Mueller admits that putting people on a bus for an additional 50 or 60 minutes is not exactly alluring. But he says the change can actually cut down the travel time for a lot of visitors. While the bus ride might be longer, the air travel could be cut significantly.
“If we are bringing in people on more direct flights from all over the country, you eliminate the layovers that they’ve had to deal with in the past. And any layover is at least an hour if not more,” he explained. “Take a skier from Atlanta, for example. To get here now they had to fly into either Dallas or Denver and that entailed a layover. Now they’ll be able to fly directly into Montrose so the door-to-door is probably faster.
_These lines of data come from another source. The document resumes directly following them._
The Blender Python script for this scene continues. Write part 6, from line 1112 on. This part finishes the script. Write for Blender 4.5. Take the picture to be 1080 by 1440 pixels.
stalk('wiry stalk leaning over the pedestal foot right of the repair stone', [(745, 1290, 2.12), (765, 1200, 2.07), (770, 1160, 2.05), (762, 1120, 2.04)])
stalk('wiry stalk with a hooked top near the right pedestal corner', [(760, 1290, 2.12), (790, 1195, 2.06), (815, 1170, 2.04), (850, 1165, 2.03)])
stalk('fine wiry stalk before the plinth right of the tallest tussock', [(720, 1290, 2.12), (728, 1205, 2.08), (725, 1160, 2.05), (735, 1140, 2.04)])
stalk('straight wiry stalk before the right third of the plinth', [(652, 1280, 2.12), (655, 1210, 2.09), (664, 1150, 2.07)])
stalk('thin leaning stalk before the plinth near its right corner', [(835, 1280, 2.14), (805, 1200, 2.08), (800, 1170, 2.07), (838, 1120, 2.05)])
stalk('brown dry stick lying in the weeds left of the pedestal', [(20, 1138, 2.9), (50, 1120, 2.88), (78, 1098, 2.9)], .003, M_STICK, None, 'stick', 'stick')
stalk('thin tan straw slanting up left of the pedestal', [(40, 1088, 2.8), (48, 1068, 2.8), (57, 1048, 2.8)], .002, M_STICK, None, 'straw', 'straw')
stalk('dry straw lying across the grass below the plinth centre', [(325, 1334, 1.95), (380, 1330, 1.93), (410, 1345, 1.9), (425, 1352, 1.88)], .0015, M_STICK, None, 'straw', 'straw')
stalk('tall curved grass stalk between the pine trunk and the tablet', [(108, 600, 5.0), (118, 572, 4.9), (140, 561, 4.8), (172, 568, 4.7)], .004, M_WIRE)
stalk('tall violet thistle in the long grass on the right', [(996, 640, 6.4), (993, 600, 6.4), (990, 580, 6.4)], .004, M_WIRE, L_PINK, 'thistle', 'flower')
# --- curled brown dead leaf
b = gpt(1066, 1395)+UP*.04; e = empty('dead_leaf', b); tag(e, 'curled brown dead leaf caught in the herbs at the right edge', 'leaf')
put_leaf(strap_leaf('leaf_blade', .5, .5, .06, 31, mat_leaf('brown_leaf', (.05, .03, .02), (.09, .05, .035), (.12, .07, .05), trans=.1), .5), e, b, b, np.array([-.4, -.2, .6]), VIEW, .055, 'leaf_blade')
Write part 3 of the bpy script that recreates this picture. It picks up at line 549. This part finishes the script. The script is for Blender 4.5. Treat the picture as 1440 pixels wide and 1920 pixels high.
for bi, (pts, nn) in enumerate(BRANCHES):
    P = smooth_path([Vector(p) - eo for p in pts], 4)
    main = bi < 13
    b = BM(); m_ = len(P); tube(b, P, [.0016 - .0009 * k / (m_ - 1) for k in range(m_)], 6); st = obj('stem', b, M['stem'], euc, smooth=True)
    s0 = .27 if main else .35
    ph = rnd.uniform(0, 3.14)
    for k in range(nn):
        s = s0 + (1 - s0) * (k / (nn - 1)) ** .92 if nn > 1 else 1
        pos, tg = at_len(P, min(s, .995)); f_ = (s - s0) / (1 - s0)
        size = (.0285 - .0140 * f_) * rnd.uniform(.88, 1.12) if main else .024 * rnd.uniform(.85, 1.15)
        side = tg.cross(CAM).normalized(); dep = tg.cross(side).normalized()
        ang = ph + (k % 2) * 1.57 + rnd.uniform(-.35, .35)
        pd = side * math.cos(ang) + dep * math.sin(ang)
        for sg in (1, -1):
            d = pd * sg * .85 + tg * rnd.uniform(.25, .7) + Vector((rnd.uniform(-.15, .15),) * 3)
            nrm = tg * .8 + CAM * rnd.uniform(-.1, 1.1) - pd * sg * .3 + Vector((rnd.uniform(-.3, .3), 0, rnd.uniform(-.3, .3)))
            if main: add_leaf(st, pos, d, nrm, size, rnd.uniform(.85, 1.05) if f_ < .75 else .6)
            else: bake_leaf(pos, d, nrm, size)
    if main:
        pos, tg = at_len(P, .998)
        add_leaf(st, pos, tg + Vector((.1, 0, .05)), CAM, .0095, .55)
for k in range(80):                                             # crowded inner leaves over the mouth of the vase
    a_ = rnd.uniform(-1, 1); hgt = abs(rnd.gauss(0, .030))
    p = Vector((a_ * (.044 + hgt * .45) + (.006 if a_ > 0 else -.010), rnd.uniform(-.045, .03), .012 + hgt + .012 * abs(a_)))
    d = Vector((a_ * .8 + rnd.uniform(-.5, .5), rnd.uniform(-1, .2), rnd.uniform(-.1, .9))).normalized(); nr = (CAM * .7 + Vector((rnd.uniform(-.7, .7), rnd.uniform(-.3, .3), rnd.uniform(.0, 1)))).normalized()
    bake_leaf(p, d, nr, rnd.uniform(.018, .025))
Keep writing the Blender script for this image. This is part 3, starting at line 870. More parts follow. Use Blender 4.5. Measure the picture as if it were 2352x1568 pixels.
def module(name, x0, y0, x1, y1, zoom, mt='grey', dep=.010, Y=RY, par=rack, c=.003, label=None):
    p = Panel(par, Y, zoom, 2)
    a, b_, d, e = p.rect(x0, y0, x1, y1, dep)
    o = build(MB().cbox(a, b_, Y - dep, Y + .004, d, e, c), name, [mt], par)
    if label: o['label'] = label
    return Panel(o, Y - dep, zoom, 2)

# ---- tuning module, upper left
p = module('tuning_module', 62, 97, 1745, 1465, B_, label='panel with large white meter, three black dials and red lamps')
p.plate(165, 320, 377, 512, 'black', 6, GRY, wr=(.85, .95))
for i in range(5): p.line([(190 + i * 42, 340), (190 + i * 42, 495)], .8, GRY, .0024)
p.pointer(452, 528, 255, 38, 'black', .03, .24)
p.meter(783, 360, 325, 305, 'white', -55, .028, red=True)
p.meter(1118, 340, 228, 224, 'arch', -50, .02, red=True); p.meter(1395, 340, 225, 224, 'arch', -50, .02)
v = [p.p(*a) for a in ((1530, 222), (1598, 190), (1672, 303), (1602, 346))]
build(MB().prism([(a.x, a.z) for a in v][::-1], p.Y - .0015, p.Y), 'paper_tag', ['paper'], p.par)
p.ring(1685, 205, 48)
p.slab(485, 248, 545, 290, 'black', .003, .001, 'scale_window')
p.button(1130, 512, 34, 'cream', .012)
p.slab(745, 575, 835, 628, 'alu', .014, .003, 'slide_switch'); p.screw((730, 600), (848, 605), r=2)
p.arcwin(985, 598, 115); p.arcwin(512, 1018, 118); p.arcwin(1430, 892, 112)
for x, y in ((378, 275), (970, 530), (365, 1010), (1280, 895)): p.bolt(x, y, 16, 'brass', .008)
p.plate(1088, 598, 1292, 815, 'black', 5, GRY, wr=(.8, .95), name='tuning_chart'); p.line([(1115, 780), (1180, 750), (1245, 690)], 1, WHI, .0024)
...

The same would hold true for a passenger out of the northeast who can catch a direct flight out of Newark or Chicago.”
Taking a bus trip from the Gunnison airport is a different experience than riding from Montrose. Mueller says, “One of our concerns clearly is the ground transportation element. That additional hour or so is something we have to soak up.
“A longer bus ride requires a different experience than is out there now and we’ve talked to Alpine Express about that already,” Mueller continued.

“They do a great job but this is a different animal. Our idea is to make the trip as convenient, efficient and entertaining as possible.”
According to Mueller, the resort would have a person meet each plane in Montrose. Your luggage would be tagged for the property where you were booked. Check-in capability would be available at the airport so that when you arrived at the hotel, the bellhop would hand you your keys and transport your bags to the room as soon as you got off the bus. The goal is to have a seamless guest experience.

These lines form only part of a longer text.